Crítica do espetáculo
‘Ensaio de Casamento’
Experimentam os delicados imprevistos daquela que parece ser
uma crise conjugal definitiva. Como se não bastasse, são companheiros de
profissão: estão no meio da montagem de um espetáculo do qual são os protagonistas.
Ela, atriz. Ele, dramaturgo, diretor, ator. Os desafios, amores e odores da
vida a dois parecem ter produzido, em ambos, uma indagação interna, para si e
para o outro – “será que vamos continuar?” Tal é o roteiro daquilo que, pouco a
pouco, eles tentam encarar como sendo sua “peça de separação”.
O ponto mais consistente de ‘Ensaio de Casamento’, que é
dirigido por Najda Turenkko, é o texto, de Wanderley Meira. Se, por um lado a
temática e o estilo de jogo almejado com a trama não chegam a ser originais, de
outro, não se pode negar tratar-se de uma investida dramatúrgica bem
interessante. Meira deveria escrever mais.
O que define o espetáculo, entretanto, é a direção falha de
Turenkko. A diretora ficou longe de
conseguir acompanhar as peculiares exigências de um texto que requer uma
minuciosa concepção de metalinguagem. Percebe-se que o objetivo do dramaturgo é
compor uma atmosfera de aguda justaposição entre vida e arte, realidade e
teatro, representação e verdade, espetáculo e cotidiano. Mas a encenação não
alcança as ambições do material base.
A concepção espacial, que tenta materializar em cena a fusão
afetiva e profissional do casal, com vistas a sugerir um turbilhão, uma desordem
existencial, afasta-se de qualquer viabilidade e coerência interna, na medida
em que se esquece de que o caos da vida é um; e outro, bastante diferente e
difícil de ser alcançado, é o caos artístico, para o qual se faz necessário
conceito e esmero técnico.

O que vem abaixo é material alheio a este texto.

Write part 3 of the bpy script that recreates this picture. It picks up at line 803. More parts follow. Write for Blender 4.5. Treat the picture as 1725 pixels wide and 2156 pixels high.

A plástica da peça, notadamente a cenografia, de
Maurício Cardoso, e a Iluminação de Irma Vidal, não ajudam. Não se consegue
decodificar a construção cenográfica. De
maneira semelhante, difícil acreditar que a luz seja de Irma Vidal, ela assina,
mas nada lembra a excelência costumeira dos trabalhos de Irma. Um desenho de
luz grosseiro, composições de áreas e ambientes descabidas, transições
injustificadas.
No que toca à interpretação, os desempenhos dos atores
Wanderley Meira e Maria Marighella encontram-se bastante nivelados. Ele parece
concordar comigo quando da plateia vejo em cena um dramaturgo promissor. Já,
como ator, Meira rende-se às formas, a uma interpretação oca, parece gostar de
ser visto como exímio canastrão. Maria Marighella tem performance lamentável.
Atriz sem recursos corporais, [e vocais!] Trata-se de uma “voizinha”
infantilizada, nasalizada, extremamente desagradável de se ouvir. Marighela e
Meira quando ao longo do espetáculo representam passagens das peças Otelo;
Romeu e Julieta; e A Megera Domada, de W. Shakespeare, patinam em ridículo extremo.
Percebemos que eles até levam o velho inglês a sério, tentam interpretá-lo numa
missão desesperada, mas não conseguem esboçar o mínimo vigor dramático.
Turenkko e seus atores acabaram por debilitar aquela que
seria uma situação dramática de bom potencial. E o resultado de sua encenação
surge apenas como um opaco espelho de pretensa gente de teatro para pretensa
gente de teatro. Limitado, de maneira nenhuma o espetáculo afasta-se daquele
tão malfadado costume umbilical.
Contudo, ainda pelo texto: Teatro Sesc Pelourinho, às
sextas, sábados e domingos, às 20 horas.
Ps.: Sugiro-lhes o filme ‘Império dos Sonhos’, do diretor
David Lynch. Um verdadeiro tratado artístico de como se trabalhar o jogo da
metalinguagem, misturando vida real e ficção.